Photo of Barnaby JoyceBarnaby Joyce (Queensland, National Party, Shadow Minister for Finance and Debt Reduction) Share this | Hansard source

It is interesting to rise today to find out, as my colleague Senator Bob Brown says, that we are on the cusp of extinction. It is unfortunate. I hope it is not the case and it does seem slightly alarmist. However, that seems to be the metaphor that has driven this debate. We have also heard from Senator McLucas of the impending collapse of the Great Barrier Reef, which is also unfortunate. Professor Peter Ridd, who is the oceanographer at James Cook University and one of the most eminent people in that field, does not agree with her. He lives in North Queensland, so she probably has not met him.

It is vital that we understand the fear factor that has driven this debate. What the Labor Party put forward was a broker’s bonanza. They had something that every banker in Sydney would have absolutely loved. They had a program where they just creamed the money in with commissions. We had the environmentally conscious merchant banks with their hand on their heart saying, ‘This is all about the environment.’ But it was not. It was about them making a bucket load of money out of Australian working families because Australian working families had no choice but to pay. The Labor Party program is a broad based consumption tax that is delivered to you by the power point in your house. Every time you turn something on you are paying something to the Australian Labor Party institution of government. That is what they desire. They said that they were out to help the working family, but what choice do they have? We have had this argument about their market based system.

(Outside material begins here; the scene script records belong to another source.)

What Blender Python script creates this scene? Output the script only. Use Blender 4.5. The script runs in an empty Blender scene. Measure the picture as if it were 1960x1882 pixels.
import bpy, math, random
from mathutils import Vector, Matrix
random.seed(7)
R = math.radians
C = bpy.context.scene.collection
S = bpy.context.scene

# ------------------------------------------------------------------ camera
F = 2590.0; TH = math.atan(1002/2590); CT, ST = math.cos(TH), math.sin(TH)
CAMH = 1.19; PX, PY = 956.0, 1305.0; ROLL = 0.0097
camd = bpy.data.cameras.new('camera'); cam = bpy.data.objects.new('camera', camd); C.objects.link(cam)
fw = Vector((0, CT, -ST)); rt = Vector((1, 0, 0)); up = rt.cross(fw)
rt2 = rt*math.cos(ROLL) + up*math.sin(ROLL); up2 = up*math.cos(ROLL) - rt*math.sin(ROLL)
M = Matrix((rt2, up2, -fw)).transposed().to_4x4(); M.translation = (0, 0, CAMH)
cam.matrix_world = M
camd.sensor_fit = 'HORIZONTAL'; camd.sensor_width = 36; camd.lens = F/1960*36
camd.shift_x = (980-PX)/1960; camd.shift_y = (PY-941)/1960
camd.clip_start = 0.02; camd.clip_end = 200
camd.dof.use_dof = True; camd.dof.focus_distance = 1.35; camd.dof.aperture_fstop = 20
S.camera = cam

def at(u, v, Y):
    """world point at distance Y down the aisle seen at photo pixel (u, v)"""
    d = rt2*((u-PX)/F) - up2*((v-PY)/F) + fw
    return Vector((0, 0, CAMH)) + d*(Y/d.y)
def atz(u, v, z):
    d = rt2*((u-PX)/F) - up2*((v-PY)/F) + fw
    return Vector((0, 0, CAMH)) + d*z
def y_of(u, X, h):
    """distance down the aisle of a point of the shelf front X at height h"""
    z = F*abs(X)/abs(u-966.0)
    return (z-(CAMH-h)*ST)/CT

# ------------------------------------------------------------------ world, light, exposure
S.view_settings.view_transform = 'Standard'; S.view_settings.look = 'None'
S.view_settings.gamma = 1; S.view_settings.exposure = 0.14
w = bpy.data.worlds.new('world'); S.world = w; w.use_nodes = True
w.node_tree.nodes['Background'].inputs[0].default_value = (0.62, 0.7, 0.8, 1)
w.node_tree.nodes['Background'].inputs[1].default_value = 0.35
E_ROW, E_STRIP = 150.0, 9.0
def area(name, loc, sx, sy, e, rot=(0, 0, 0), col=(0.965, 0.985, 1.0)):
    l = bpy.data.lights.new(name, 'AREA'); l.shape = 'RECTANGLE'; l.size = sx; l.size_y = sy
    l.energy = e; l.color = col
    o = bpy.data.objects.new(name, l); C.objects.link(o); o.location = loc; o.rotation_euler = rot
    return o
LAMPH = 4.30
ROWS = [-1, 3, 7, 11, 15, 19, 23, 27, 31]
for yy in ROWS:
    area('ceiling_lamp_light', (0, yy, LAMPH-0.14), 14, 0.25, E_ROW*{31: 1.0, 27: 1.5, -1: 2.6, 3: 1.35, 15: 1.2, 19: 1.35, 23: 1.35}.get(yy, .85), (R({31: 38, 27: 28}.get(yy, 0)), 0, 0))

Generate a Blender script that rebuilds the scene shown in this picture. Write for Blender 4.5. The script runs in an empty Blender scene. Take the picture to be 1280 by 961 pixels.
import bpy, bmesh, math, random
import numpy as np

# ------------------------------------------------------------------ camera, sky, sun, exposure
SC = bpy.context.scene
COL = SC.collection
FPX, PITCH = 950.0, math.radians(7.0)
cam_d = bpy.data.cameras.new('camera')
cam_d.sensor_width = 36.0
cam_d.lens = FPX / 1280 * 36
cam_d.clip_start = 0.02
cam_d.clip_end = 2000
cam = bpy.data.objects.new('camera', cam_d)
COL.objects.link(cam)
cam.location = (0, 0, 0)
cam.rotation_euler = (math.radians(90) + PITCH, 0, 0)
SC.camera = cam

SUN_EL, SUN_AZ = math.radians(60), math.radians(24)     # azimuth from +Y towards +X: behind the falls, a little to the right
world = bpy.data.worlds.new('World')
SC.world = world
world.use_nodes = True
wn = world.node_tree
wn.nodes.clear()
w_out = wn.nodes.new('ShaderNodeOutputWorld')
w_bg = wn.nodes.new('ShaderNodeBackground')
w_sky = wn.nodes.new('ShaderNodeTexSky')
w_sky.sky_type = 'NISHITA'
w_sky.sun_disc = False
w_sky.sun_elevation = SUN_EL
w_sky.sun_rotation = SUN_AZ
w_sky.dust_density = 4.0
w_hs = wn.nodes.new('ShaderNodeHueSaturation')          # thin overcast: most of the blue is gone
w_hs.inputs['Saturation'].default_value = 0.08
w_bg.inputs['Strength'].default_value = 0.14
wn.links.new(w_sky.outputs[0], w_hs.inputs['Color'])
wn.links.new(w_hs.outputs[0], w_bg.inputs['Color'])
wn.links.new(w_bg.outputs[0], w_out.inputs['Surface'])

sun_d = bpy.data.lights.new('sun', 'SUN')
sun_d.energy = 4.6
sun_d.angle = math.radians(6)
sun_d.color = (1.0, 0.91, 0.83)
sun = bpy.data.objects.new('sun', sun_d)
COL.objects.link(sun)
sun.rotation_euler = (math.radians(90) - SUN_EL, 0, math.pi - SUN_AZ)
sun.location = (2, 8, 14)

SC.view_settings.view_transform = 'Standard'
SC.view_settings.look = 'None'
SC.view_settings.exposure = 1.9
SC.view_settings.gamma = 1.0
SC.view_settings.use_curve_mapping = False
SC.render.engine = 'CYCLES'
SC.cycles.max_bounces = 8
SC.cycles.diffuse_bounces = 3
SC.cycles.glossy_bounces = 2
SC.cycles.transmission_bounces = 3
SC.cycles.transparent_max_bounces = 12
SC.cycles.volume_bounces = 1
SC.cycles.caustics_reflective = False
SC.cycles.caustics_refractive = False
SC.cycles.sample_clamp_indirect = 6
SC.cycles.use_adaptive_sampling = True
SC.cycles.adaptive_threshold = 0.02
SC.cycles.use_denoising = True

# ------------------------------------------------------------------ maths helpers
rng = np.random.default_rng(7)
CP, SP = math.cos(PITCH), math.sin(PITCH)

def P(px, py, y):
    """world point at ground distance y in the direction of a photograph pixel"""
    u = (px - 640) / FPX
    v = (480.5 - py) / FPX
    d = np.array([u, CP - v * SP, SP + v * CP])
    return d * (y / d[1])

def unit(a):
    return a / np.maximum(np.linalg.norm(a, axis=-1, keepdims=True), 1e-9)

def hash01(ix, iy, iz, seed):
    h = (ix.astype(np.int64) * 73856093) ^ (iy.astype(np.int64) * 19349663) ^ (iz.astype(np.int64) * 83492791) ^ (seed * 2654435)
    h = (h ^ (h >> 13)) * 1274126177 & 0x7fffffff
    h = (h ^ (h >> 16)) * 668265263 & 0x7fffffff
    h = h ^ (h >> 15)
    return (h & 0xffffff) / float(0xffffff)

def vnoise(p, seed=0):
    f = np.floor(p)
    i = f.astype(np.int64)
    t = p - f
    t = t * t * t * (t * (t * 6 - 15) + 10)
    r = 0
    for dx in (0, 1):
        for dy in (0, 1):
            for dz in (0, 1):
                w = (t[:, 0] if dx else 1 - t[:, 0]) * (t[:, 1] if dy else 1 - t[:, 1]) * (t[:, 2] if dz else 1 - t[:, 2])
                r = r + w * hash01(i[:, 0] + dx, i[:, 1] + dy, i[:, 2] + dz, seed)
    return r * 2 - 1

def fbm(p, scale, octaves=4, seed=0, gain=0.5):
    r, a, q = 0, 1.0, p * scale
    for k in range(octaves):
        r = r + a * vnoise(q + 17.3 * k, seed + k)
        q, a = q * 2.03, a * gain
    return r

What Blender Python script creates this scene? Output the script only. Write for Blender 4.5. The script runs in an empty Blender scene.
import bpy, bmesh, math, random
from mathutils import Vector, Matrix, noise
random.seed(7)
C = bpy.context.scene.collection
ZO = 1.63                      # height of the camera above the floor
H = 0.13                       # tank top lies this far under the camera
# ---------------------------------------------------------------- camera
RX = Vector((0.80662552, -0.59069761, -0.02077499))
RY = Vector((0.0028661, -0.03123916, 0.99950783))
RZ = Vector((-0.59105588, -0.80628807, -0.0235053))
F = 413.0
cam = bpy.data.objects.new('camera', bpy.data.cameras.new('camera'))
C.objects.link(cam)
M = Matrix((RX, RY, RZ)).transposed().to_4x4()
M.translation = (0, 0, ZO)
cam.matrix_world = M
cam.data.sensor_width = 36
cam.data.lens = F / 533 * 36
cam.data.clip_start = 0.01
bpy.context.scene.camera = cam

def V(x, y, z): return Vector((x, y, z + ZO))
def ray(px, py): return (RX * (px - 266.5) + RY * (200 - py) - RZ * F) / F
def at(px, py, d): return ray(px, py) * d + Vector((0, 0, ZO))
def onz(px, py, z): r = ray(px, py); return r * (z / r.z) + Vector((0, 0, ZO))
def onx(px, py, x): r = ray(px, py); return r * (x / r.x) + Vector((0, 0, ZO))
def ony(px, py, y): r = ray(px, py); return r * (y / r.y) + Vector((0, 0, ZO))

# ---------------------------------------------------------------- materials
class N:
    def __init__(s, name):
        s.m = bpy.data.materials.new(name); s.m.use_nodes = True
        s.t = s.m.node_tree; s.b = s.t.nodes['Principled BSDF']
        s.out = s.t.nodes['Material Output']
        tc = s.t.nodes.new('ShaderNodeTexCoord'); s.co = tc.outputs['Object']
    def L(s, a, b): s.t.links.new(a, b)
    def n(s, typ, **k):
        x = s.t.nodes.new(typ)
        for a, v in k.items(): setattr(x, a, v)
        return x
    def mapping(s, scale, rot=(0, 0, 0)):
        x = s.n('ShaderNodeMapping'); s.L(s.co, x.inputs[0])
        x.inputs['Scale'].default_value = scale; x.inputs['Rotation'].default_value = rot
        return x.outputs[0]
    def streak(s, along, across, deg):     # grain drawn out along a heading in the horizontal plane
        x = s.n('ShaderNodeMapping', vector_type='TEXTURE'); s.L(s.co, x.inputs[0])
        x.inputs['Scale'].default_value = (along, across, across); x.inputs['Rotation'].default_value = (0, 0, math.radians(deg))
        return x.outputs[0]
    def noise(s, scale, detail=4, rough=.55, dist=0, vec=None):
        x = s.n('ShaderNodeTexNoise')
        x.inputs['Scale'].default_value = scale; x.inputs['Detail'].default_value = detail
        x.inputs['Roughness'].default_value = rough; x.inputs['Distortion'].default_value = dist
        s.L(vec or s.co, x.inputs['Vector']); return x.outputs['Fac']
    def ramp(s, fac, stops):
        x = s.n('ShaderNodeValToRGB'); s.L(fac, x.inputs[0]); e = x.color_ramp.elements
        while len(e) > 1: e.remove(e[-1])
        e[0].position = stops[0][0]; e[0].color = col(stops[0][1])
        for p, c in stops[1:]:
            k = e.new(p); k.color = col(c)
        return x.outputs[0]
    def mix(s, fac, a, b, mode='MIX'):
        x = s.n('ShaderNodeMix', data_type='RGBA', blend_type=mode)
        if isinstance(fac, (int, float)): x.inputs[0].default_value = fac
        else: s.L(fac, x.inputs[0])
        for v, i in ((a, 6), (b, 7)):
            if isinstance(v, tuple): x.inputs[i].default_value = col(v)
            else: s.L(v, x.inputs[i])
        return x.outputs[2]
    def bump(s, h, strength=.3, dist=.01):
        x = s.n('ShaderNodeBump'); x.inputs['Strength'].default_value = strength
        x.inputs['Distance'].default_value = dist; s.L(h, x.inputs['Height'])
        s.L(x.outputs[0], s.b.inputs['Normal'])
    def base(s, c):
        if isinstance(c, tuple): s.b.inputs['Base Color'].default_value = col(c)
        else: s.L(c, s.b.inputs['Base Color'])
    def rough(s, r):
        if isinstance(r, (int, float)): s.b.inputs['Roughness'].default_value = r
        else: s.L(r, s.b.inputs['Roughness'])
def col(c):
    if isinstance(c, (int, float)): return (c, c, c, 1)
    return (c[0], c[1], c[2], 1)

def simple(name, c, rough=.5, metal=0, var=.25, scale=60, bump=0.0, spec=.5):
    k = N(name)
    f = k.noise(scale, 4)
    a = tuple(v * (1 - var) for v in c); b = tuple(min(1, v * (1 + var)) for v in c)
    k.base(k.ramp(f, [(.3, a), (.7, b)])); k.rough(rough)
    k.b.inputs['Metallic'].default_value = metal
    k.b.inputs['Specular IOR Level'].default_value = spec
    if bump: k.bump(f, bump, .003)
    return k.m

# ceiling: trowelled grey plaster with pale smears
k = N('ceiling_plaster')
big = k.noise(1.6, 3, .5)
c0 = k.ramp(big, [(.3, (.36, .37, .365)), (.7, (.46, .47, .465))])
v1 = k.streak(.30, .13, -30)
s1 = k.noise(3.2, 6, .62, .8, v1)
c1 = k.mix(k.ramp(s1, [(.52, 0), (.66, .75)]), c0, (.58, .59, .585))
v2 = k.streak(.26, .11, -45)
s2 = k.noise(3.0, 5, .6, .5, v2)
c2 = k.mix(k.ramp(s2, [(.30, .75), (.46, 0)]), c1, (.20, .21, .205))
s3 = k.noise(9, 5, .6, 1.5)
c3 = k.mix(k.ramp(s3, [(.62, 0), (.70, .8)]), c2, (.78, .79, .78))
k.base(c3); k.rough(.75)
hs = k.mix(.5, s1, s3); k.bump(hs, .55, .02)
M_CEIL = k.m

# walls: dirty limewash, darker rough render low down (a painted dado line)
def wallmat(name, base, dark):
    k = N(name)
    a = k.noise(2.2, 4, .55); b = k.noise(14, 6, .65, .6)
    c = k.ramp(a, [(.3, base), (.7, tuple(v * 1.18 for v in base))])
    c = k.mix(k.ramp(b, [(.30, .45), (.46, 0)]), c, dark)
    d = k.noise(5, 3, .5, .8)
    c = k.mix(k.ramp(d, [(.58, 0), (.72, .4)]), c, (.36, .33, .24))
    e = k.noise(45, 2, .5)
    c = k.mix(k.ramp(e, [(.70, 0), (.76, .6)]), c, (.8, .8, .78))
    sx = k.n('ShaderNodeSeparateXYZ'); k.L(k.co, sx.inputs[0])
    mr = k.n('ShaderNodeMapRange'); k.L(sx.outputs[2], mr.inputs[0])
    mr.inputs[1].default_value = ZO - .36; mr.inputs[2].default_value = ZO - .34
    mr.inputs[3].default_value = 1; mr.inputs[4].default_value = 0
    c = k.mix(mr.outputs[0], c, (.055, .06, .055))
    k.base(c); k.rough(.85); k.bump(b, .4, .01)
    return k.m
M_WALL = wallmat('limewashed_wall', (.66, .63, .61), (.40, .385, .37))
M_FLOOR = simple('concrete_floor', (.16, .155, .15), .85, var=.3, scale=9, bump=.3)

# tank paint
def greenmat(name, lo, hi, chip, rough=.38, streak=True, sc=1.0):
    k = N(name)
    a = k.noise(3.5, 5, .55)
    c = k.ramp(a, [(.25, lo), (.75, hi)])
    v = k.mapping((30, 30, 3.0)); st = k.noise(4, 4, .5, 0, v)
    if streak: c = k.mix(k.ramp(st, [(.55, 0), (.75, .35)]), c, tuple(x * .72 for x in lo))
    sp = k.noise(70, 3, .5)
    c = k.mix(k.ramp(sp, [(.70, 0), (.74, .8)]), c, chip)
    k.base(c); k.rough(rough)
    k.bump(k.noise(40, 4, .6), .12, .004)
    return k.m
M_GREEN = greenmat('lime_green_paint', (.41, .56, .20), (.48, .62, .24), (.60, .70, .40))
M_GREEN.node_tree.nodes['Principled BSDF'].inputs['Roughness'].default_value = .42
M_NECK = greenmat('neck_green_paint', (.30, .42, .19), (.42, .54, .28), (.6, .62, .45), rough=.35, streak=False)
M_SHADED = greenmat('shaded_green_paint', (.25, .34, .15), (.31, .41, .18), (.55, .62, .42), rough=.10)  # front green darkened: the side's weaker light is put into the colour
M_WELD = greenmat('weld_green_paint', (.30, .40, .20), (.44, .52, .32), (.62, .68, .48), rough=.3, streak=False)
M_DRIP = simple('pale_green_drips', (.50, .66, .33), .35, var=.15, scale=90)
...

It was very interesting to get an email from a person—I will not mention him but he was very prominent around here in the past—who said that when governments want to reduce engine emissions and get clean the engines in cars, buses and trucks they mostly resort to direct action. That is how you deal with it, that is how you bring it down, rather than with price mechanisms. I surmise three likely reasons for this: it was the fastest and most effective way to get change; it meant that the whole industry changed, not just the most responsive part of it; and a price rise would have had to be so high to change consumers’ behaviour that it was unlikely to be possible. Who put forward that submission to me? I will tell you who it was: Andrew Murray. He said that direct action is how you deal with an issue.

If we go down the market based mechanism, so they like to call it over there, all that happens is you push up prices on the vital components in the cost of living of working families, pensioners and everybody else. But they do not have an alternative, they have got nowhere to go, and so they just pay the higher prices. It is not as if when you turn on your fridge it will start running on gas; it will not. It will run on electricity, but it will just cost you more. It will not be like you have the opportunity to say, ‘Sorry, tonight we will turn on half the light globe.’ You do not have that opportunity; you just pay more for it. Or you are going to say, ‘Sorry, we are only going to iron half the uniforms and not bother washing the socks.’ You have to do all of that, but you just pay more for it. Under the Labor Party’s program, you pay until you are poor. What the coalition has put forward is direct action.